Si l’on veut que la complaisance que je viens d’évoquer recule, que l’aversion d’une partie de l’opinion publique pour la politique se nuance et régresse, que l’opinion publique en vienne à accorder une pleine confiance au milieu politique, que l’intérêt général l’emporte sur les intérêts particuliers, il importe que ce milieu abandonne certaines pratiques délictueuses, bref, que morale et politique forment un tout indissociable.

Atteindre un tel objectif n’est assurément pas facile. Cependant sans prétendre offrir ici des solutions toutes faites ou définitives, qu’il me soit permis d’énoncer ci-dessous quelques mesures de simple bon sens de nature me semble-t-il à réconcilier, dans une certaine mesure, morale et politique à savoir :
- inviter le monde politique à faire preuve de réserve à propos de tout jugement rendu à l’encontre d’un homme politique si ce dernier à fait appel du jugement en question.
- Abolir l’immunité accordée au chef de l’Etat, ce dernier devant être considéré, au regard de la loi, comme un simple citoyen.
- Frapper d’inéligibilité à vie tout homme politique ayant, dans le cadre de ses fonctions, commis des actes ayant entraîné un enrichissement personnel.
- Prendre des mesures dont celles présentées ci dessous en vue de faire en sorte que la politique ne soit plus une carrière mais une vocation
- Limiter le nombre et la durée des mandats.
- Limiter à une fois la possibilité de renouveler la plupart des mandats.
- Prévoir des possibilités de reclassement dans d’autres domaines pour les hommes politiques qui pourraient en avoir besoin après cessation de leur activité politique.
- Prendre des initiatives dans certains cadres politiques pour associer les populations à la prise de décisions les concernant directement. A titre d’exemple les municipalités pourraient inviter les comités de quartier ou d’autres associations à certaines délibérations.

Au total, il n’y a pas lieu, me semble-t-il, de trop noircir le tableau. Les affaires, quand bien même mettraient-elles en cause des personnages de haut rang, ne doivent pas nous conduire à considérer que la politique est gangrenée de toutes parts, que le problème est sans solutions. Il reste, cependant, vrai que des mesures ou des initiatives doivent être prises pour resserrer les liens, par trop distendus à notre époque, entre morale et politique.
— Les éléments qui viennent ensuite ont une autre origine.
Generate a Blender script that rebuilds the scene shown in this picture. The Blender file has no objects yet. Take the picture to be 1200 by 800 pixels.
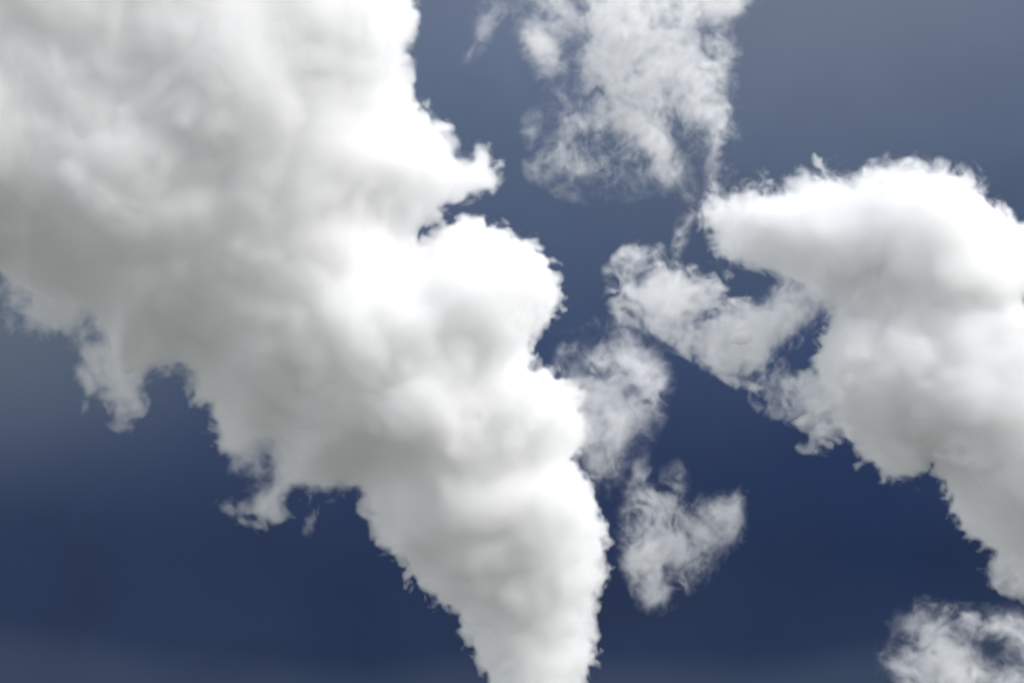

Cela permettrait de donner de la politique une image plus séduisante. Nos compatriotes retrouveraient le goût de la politique, comprendraient qu’elle n’est pas l’affaire des seuls initiés, qu’il leur appartient aussi de s’y impliquer et d’apporter par là, pour le plus grand bien de notre pays, leur contribution à l’édification de son avenir.